Eve has taken a lot of grief over the centuries, blamed as she was for the “downfall” of humanity, but I prefer the take on her in this book. Which view of humanity do you prefer: the one where we know things, can learn more of them, and are free to live in the world the best way we can manage, or the one where we’re happy innocents in a garden, free to do anything except eat from that tree, go outside, or think? Eve didn’t cause the downfall of humanity; she caused its birth.

It’s also worth noting the role that knowledge plays. Eve (okay, and Adam) can’t stay in the Garden once they’ve learned about good and evil.

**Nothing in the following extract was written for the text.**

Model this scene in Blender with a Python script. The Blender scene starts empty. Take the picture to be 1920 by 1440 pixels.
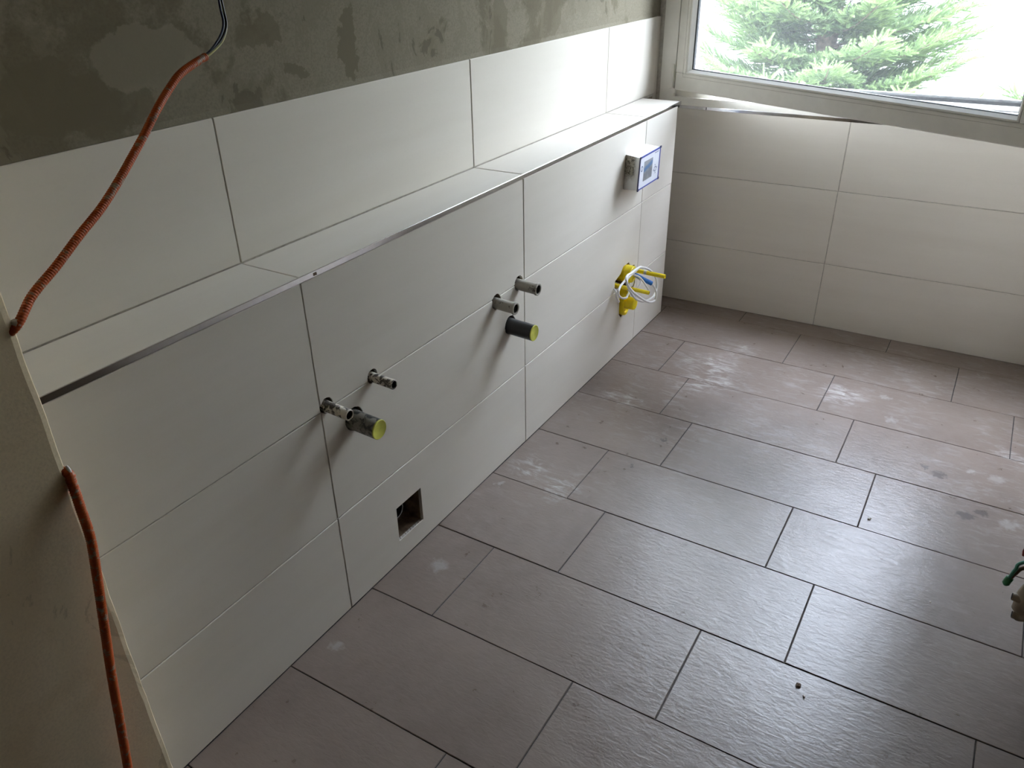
import bpy, bmesh, math, random
import numpy as np
from mathutils import Vector, Matrix

random.seed(7)
rng = np.random.default_rng(11)
scene = bpy.context.scene
COL = scene.collection

# ------------------------------------------------------------------ camera
CAM = Vector((-0.1416, -1.1407, 1.4952))
YAW, PITCH, ROLL = math.radians(31.7297), math.radians(-29.6099), math.radians(-1.0938)
fwd = Vector((math.cos(PITCH) * math.cos(YAW), math.cos(PITCH) * math.sin(YAW), math.sin(PITCH)))
rt = fwd.cross(Vector((0, 0, 1))).normalized()
up = rt.cross(fwd)
rr = math.cos(ROLL) * rt + math.sin(ROLL) * up
uu = -math.sin(ROLL) * rt + math.cos(ROLL) * up
cam_data = bpy.data.cameras.new("camera")
cam = bpy.data.objects.new("camera", cam_data)
COL.objects.link(cam)
M = Matrix((rr, uu, -fwd)).transposed().to_4x4()
M.translation = CAM
cam.matrix_world = M
cam_data.sensor_fit = 'HORIZONTAL'
cam_data.sensor_width = 36.0
cam_data.lens = 1486.13 / 1920 * 36
cam_data.clip_start = 0.02
cam_data.clip_end = 300
scene.camera = cam

# ------------------------------------------------------------------ sky, exposure
world = bpy.data.worlds.new("overcast_sky")
scene.world = world
world.use_nodes = True
wn, wl = world.node_tree.nodes, world.node_tree.links
bgn = wn["Background"]
tc = wn.new("ShaderNodeTexCoord")
sx = wn.new("ShaderNodeSeparateXYZ")
ramp = wn.new("ShaderNodeValToRGB")
wl.new(tc.outputs["Generated"], sx.inputs[0])
wl.new(sx.outputs[2], ramp.inputs[0])
wl.new(ramp.outputs[0], bgn.inputs[0])
ramp.color_ramp.elements[0].position = 0.0
ramp.color_ramp.elements[0].color = (0.26, 0.27, 0.265, 1)
ramp.color_ramp.elements[1].position = 1.0      # overcast: the zenith about three times as bright as the horizon
ramp.color_ramp.elements[1].color = (0.87, 0.98, 1.21, 1)
bgn.inputs[1].default_value = 40.0

scene.view_settings.view_transform = 'Standard'
scene.view_settings.look = 'None'
scene.view_settings.gamma = 1.0
scene.view_settings.use_curve_mapping = False
scene.view_settings.exposure = 0.0
cy = scene.cycles
cy.use_denoising = True
cy.max_bounces = 10
cy.diffuse_bounces = 7
cy.glossy_bounces = 4
cy.transparent_max_bounces = 12
cy.sample_clamp_indirect = 40.0
cy.caustics_reflective = False
cy.caustics_refractive = False

# ------------------------------------------------------------------ measured dimensions
D = 0.1665            # ledge depth
H = 0.9031            # ledge height
ZT = 0.8905           # top of the front tiles
ZU = 1.1975           # top of the upper tile row
J1, J2 = 0.5856, 0.2888
XA, XB, XC = 2.6795, 1.7851, 0.9023
XE = 2.990            # end of the low service wall
XS = 0.20             # start of the service wall (behind the pier)
L1, RW, TL = 2.7654, 0.2971, 0.602
XW, WA = 3.1647, 0.0259
WJ, WT, W1, W2 = 0.6233, 0.8512, 0.5843, 0.2791
YR = -1.56            # right wall
ZC = 2.52
XBK = -1.3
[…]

Anne is considered unfeminine because of all the things she knows, because she has a mind. (The character design sketches in the back of the book contrast Anne with Lady Hester’s servant Prawle, whose only line in the story seems to be, “Yes, Lady Hester,” repeated mechanically again and again.) Knowledge is the prime motivation for just about everyone in the book, knowledge and learning and information. Even such classic and powerful motivators as love and money are forced into secondary roles in the face of people’s need to know more. Seriously, when you read this comic, look for examples: they’re on almost every page.

I’m curious to see just what role Lady Hester (sister of the guy leading the ill-fated Eden expedition, now starting an expedition herself to go look for him) is going to play in this story. At first I thought she was just there for background, or something, but then I noticed that she was the one female character in the story who does have freedom. She’s as socially respectable as Anne is not (and also something of a Tartar, as they used to say), but there she is, traveling through Constantinople and Damascus however she likes without a word of criticism attaching to her. This is, I say, significant.

It goes without saying that I’m going to hunt up the second and third volumes of this series when they’re ready. I think I prefer prose-Hambly to comics-Hambly, but not by all that much. And there’s stuff going on in Anne Steelyard that I want to see how it gets resolved. Recommended.